Despite ALEC describing itself as being “run by and for state legislators,” the factors ALEC considered when deciding whether to enact task forces like “Gaming” or “Tribal Affairs” had little to do with the interests of state legislators. A “pro” for a Gaming task force is that the industry generated $37 billion in revenue last year; a “con” for a potential Tribal Affairs task force is that “there may be little to no private sector funding,” even while acknowledging that the issue would be relevant to many ALEC legislators.

Pledging Allegiance to ALEC

One of the more bizarre revelations in the documents is a plan to have the legislators who serve as ALEC State Chairs sign a pledge of “loyalty” and agree to “put the interests of [ALEC] first.” This proposal underscored concerns that some ALEC politicians have been putting the interests of ALEC (and its corporate backers) ahead of their constituents, and ahead of their commitment to upholding their state constitution.

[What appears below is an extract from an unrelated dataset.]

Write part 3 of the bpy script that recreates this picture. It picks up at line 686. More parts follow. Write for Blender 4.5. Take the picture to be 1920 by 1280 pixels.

Another element of the pledge is an agreement that State Chairs will “inform ALEC of any public records/FOIA requests that include ALEC documents.” This fits into a larger pattern of ALEC trying to keep its communications with lawmakers secret. This year, ALEC began stamping the materials it gives to legislators with a “disclaimer” asserting that the documents are not subject to any state’s open records/freedom of information laws, and has been sending communications to legislators via an online dropbox, which it admitted was an effort to try to evade disclosure under open records laws. CMD has fought ALEC legislators’ efforts to keep ALEC records secret in Texas and Wisconsin.

The cover page for the State Chair pledge states that ALEC recommends that “The Board should approve the following job descriptions for State Chairs,” but ALEC told The Guardian that the pledge was not adopted. Still, it reflects a very troubling mindset to even propose that elected officials who lead ALEC’s legislative agenda in the states owe ALEC a duty to put the organization first and to report to it.